By Joel Wittnebel/The Oshawa Express

An updated piece of policy is set to outline the do’s and don’ts at city facilities, parks and recreational complexes.

The new Respect Check policy is being touted as a strong step forward by the city to make sure residents, users and staff members know their responsibilities inside not only municipal recreational facilities, but also on its fields and trails.

“The Respect Check policy is aimed at being a proactive measure and really trying to do some education around appropriate behaviour in our recreation facilities,” says Julie MacIssac, the city’s director of culture and recreation services.

The policy is an update to the original code of conduct for city facilities approved in 2008, and not only outlines in greater detail the roles and responsibilities for users and staff, but adds in the Park Services programs and links the policy to the trespass bylaw.

The report outlining the changes notes that the new policy is “intended to be a precursor and companion to the council-approved trespass bylaw, as it will be used to better inform staff and the public about what behaviours are expected in our recreation facilities and parks.”

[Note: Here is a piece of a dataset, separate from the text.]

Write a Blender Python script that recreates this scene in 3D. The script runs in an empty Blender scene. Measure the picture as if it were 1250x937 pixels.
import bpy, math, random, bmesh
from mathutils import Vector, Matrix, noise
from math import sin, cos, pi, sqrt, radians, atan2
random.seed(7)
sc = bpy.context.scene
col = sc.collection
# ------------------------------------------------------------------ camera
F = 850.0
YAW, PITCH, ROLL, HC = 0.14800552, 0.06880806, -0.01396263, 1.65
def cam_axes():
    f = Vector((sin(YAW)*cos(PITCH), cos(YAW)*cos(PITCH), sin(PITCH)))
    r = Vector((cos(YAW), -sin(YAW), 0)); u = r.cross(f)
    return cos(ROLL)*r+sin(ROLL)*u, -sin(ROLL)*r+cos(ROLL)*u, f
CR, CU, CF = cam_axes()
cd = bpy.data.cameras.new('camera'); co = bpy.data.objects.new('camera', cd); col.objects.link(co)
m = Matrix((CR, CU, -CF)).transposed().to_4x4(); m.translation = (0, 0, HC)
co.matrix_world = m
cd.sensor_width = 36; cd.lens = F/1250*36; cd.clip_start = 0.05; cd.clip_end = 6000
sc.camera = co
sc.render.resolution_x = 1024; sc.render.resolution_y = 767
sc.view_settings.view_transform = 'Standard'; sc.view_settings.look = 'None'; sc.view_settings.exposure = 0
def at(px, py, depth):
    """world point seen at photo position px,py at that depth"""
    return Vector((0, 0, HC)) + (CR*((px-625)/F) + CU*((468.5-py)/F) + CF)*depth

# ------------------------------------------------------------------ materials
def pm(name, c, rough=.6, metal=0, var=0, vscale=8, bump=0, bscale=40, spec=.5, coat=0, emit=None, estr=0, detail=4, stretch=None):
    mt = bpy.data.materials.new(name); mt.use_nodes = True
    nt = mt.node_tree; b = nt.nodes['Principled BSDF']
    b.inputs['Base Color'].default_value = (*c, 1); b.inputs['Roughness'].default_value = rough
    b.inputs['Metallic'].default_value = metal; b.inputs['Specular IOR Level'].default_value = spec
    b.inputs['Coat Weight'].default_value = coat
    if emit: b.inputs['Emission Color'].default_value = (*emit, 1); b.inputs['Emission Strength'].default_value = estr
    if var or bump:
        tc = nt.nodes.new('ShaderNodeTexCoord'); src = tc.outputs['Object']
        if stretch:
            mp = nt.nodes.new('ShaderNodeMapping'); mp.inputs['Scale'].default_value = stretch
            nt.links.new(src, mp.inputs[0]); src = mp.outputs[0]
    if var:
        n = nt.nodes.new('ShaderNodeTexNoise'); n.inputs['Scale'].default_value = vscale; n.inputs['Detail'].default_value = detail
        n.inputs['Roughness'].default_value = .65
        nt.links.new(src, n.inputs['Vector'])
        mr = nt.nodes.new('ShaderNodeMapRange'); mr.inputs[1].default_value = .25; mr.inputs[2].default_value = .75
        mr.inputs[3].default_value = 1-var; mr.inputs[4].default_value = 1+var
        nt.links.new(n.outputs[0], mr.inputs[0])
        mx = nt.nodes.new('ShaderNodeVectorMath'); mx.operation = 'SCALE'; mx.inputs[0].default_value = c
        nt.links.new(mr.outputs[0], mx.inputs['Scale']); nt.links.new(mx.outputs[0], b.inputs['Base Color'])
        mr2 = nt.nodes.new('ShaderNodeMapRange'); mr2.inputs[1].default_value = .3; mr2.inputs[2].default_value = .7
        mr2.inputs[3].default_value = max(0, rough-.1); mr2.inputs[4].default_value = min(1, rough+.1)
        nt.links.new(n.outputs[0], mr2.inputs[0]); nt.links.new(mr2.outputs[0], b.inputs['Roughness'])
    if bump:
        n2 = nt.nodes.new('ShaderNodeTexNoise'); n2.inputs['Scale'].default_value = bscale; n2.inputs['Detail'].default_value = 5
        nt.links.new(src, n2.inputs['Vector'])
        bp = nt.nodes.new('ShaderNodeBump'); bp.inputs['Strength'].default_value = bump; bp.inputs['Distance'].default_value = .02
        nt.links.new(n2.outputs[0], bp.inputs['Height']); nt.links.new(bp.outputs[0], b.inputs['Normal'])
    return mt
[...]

Common sense can dictate a number of the stipulations that would be considered inappropriate behaviour, but for the purposes of the policy, a multitude of items are included under that list, including “loud verbal assaults”, threats, attempts to goad or incite violence, theft, possession of weapons, vandalism, racial or ethnic slurs, drug or alcohol consumption, or “engagement in a course of annoying comment or conduct.”

According to Ron Diskey the commissioner of community services, he says the new policy isn’t spurred by an increase in incidents, but simply a proactive step, and overall, the city doesn’t deal with many issues.

“We don’t have many incidents, but when we do, we deal with them quickly,” he told the community services committee where the report was first introduced.

The report was carried through council at its meeting on Monday evening. Staff will now be initiating an education campaign to educate user groups and residents of the new policy.

“I think this is a great step forward in providing a safe space,” said Councillor Amy McQuaid-England.